▼

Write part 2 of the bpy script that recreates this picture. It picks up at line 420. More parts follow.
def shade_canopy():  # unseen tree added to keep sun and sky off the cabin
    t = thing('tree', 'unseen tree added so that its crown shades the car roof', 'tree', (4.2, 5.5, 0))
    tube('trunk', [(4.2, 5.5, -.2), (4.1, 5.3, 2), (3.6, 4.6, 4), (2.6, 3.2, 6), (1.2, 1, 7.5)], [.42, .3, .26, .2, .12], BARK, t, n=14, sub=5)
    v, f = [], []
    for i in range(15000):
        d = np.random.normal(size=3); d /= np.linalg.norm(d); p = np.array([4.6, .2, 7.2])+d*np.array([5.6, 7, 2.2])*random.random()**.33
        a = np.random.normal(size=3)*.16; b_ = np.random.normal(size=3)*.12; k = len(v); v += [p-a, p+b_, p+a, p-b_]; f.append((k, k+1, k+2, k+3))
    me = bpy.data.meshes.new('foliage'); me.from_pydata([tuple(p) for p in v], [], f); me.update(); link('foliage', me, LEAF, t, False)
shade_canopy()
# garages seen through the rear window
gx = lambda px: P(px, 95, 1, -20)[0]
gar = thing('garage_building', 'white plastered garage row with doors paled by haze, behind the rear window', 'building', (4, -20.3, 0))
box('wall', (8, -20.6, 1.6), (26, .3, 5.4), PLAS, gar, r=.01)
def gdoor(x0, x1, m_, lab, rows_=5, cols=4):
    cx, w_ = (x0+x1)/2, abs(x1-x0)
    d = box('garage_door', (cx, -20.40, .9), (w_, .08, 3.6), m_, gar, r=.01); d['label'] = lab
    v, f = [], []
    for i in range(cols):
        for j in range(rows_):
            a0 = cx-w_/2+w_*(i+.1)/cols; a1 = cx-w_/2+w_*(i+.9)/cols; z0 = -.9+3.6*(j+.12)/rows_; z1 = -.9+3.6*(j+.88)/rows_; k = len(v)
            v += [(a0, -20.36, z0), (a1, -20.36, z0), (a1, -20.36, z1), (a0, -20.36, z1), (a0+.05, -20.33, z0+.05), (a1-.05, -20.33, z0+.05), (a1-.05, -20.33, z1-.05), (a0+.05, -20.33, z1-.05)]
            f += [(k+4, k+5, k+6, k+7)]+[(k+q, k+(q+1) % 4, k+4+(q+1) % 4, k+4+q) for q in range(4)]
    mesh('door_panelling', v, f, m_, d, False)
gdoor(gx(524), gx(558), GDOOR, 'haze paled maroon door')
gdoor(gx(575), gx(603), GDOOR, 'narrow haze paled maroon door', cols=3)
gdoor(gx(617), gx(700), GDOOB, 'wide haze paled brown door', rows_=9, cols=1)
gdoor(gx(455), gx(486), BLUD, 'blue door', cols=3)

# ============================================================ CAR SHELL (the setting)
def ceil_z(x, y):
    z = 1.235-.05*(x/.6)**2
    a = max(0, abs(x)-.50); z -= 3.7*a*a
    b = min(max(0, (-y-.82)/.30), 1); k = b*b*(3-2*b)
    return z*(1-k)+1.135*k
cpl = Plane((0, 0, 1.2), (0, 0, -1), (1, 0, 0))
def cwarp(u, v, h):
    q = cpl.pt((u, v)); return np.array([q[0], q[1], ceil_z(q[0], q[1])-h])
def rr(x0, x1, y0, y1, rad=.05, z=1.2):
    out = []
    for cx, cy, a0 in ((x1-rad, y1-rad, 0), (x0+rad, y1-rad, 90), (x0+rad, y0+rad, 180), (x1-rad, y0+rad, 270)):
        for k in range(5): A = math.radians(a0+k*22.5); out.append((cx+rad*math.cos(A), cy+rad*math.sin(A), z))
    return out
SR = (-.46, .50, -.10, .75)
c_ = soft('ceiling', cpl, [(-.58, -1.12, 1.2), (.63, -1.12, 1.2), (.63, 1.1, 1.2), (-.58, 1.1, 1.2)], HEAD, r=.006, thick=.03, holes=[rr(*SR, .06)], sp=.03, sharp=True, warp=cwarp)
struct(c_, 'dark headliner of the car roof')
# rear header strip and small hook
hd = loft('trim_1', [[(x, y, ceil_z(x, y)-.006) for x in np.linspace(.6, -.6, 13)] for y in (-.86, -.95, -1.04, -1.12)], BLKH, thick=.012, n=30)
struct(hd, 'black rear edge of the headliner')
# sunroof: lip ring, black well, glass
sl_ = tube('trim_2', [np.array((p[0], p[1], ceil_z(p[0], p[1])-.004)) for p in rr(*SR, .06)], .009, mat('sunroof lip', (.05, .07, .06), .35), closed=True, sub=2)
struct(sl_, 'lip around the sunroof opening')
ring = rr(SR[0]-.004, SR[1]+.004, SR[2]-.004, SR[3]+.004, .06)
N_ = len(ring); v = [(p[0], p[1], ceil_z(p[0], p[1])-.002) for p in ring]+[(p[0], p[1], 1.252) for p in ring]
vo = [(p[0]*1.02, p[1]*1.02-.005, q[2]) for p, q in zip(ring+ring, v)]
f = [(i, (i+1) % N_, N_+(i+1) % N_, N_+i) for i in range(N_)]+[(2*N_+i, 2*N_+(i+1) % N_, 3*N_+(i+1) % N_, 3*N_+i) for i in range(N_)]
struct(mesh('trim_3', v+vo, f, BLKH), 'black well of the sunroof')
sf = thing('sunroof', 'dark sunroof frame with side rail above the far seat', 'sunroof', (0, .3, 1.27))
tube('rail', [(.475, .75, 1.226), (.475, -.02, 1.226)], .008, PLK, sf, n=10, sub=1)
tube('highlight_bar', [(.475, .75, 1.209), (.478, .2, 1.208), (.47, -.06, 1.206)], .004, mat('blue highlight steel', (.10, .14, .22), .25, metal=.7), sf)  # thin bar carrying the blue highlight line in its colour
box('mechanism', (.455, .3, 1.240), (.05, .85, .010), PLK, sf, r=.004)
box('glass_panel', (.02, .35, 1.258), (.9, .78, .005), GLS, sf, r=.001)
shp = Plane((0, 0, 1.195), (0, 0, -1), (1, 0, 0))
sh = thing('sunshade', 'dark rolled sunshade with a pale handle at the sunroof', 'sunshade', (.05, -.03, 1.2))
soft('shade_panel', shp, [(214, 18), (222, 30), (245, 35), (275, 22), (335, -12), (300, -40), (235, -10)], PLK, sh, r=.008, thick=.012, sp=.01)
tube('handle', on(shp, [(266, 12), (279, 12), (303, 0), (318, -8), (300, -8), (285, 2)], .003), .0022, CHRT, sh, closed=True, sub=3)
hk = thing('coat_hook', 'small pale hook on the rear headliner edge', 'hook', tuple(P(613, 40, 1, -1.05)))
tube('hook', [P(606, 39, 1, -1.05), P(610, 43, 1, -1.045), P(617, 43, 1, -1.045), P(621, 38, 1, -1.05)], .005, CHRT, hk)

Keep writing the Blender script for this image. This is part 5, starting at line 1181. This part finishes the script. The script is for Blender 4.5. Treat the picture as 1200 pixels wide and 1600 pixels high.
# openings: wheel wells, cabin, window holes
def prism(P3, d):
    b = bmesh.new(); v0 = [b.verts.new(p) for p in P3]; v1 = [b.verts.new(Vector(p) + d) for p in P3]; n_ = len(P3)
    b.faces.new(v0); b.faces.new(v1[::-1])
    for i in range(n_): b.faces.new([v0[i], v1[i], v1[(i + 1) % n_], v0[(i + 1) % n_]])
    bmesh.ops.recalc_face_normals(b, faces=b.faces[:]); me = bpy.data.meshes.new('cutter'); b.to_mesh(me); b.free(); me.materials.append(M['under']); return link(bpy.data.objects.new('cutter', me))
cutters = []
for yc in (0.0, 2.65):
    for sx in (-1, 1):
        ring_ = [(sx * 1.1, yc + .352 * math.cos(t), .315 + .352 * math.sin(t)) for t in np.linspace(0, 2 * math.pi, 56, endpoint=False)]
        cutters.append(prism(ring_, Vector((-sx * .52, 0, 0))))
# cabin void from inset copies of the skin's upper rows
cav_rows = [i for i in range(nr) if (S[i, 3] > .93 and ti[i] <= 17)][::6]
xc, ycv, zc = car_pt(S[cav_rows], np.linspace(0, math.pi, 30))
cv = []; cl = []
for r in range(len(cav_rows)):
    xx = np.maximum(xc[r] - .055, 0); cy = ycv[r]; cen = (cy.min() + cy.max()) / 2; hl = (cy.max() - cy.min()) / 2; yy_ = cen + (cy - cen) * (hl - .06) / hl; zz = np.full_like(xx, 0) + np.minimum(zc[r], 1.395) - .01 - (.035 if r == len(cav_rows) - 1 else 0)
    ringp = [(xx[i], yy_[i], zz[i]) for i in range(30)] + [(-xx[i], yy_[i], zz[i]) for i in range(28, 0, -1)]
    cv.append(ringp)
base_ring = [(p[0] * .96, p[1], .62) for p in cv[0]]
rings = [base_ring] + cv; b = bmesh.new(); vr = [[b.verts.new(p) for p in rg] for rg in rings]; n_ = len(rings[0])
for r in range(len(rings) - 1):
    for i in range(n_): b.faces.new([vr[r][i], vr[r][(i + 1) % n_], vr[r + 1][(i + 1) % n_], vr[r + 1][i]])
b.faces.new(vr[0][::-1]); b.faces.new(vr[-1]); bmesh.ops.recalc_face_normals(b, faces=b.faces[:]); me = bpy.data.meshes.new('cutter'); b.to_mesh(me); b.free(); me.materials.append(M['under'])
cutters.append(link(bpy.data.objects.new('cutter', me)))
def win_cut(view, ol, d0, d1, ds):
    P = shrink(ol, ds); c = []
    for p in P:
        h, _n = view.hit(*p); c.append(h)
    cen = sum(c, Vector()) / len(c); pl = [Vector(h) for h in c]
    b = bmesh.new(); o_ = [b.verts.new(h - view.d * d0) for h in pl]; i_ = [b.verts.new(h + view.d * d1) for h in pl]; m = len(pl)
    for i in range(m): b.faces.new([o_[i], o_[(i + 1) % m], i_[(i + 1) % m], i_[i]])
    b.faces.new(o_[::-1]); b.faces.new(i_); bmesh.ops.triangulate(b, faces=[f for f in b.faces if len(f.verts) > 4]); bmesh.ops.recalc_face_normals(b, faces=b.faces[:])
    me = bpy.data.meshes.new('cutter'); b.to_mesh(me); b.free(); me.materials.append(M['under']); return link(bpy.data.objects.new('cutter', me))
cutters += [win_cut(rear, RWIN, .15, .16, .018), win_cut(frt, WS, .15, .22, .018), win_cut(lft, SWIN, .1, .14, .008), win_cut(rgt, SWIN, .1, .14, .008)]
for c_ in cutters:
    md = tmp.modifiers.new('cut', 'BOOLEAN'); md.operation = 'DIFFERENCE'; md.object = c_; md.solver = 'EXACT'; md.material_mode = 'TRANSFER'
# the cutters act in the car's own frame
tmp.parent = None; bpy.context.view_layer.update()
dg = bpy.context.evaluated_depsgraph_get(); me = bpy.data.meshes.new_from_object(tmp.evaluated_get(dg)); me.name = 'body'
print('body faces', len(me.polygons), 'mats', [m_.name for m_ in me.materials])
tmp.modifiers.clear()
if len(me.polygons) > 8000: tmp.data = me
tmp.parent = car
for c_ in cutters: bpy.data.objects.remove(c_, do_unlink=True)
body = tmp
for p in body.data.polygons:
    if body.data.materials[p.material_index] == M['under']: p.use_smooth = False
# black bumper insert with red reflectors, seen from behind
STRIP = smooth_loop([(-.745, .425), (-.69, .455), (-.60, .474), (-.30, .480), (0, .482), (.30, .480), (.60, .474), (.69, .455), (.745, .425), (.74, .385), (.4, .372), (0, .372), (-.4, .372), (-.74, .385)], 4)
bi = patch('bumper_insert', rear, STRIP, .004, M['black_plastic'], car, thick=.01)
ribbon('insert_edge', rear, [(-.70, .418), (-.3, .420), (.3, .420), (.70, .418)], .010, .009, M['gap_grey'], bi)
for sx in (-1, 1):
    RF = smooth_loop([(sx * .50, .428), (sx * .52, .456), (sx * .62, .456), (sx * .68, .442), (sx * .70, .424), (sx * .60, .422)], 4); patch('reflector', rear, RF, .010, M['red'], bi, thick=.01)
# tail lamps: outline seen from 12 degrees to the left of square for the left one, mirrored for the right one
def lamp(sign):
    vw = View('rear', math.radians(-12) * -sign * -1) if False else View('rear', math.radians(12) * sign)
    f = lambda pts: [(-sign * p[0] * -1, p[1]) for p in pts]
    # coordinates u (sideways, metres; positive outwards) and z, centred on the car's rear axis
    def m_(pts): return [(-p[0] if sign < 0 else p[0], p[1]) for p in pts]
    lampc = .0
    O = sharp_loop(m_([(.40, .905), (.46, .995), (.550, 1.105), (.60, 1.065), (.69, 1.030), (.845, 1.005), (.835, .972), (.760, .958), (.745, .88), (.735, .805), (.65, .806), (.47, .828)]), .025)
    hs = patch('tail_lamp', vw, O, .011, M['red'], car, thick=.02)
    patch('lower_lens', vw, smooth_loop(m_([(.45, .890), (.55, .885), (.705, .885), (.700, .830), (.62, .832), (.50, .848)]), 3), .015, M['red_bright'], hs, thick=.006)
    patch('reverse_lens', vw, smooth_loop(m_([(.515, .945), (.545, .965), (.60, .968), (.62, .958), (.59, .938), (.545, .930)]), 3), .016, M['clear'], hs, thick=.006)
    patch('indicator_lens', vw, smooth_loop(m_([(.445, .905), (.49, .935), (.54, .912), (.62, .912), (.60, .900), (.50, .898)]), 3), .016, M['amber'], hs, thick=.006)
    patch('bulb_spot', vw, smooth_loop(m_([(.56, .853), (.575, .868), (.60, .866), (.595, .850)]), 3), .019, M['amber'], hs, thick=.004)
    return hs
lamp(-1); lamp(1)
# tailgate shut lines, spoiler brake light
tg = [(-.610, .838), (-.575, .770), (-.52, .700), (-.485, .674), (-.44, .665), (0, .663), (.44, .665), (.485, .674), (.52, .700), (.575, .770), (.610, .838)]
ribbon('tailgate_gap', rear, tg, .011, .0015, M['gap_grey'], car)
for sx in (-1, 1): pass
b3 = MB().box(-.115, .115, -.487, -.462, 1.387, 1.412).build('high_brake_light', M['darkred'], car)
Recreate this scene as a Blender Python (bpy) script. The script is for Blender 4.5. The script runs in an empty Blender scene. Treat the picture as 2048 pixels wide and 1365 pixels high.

▲

**Work instructions:**
Please copy only the lines between the first line of the entries and the line with "gdoor(gx(455), gx(486), BLUD, 'blue", keeping those two end lines as well, exactly as written.

**The solution:**
Write part 2 of the bpy script that recreates this picture. It picks up at line 420. More parts follow.
def shade_canopy():  # unseen tree added to keep sun and sky off the cabin
    t = thing('tree', 'unseen tree added so that its crown shades the car roof', 'tree', (4.2, 5.5, 0))
    tube('trunk', [(4.2, 5.5, -.2), (4.1, 5.3, 2), (3.6, 4.6, 4), (2.6, 3.2, 6), (1.2, 1, 7.5)], [.42, .3, .26, .2, .12], BARK, t, n=14, sub=5)
    v, f = [], []
    for i in range(15000):
        d = np.random.normal(size=3); d /= np.linalg.norm(d); p = np.array([4.6, .2, 7.2])+d*np.array([5.6, 7, 2.2])*random.random()**.33
        a = np.random.normal(size=3)*.16; b_ = np.random.normal(size=3)*.12; k = len(v); v += [p-a, p+b_, p+a, p-b_]; f.append((k, k+1, k+2, k+3))
    me = bpy.data.meshes.new('foliage'); me.from_pydata([tuple(p) for p in v], [], f); me.update(); link('foliage', me, LEAF, t, False)
shade_canopy()
# garages seen through the rear window
gx = lambda px: P(px, 95, 1, -20)[0]
gar = thing('garage_building', 'white plastered garage row with doors paled by haze, behind the rear window', 'building', (4, -20.3, 0))
box('wall', (8, -20.6, 1.6), (26, .3, 5.4), PLAS, gar, r=.01)
def gdoor(x0, x1, m_, lab, rows_=5, cols=4):
    cx, w_ = (x0+x1)/2, abs(x1-x0)
    d = box('garage_door', (cx, -20.40, .9), (w_, .08, 3.6), m_, gar, r=.01); d['label'] = lab
    v, f = [], []
    for i in range(cols):
        for j in range(rows_):
            a0 = cx-w_/2+w_*(i+.1)/cols; a1 = cx-w_/2+w_*(i+.9)/cols; z0 = -.9+3.6*(j+.12)/rows_; z1 = -.9+3.6*(j+.88)/rows_; k = len(v)
            v += [(a0, -20.36, z0), (a1, -20.36, z0), (a1, -20.36, z1), (a0, -20.36, z1), (a0+.05, -20.33, z0+.05), (a1-.05, -20.33, z0+.05), (a1-.05, -20.33, z1-.05), (a0+.05, -20.33, z1-.05)]
            f += [(k+4, k+5, k+6, k+7)]+[(k+q, k+(q+1) % 4, k+4+(q+1) % 4, k+4+q) for q in range(4)]
    mesh('door_panelling', v, f, m_, d, False)
gdoor(gx(524), gx(558), GDOOR, 'haze paled maroon door')
gdoor(gx(575), gx(603), GDOOR, 'narrow haze paled maroon door', cols=3)
gdoor(gx(617), gx(700), GDOOB, 'wide haze paled brown door', rows_=9, cols=1)
gdoor(gx(455), gx(486), BLUD, 'blue door', cols=3)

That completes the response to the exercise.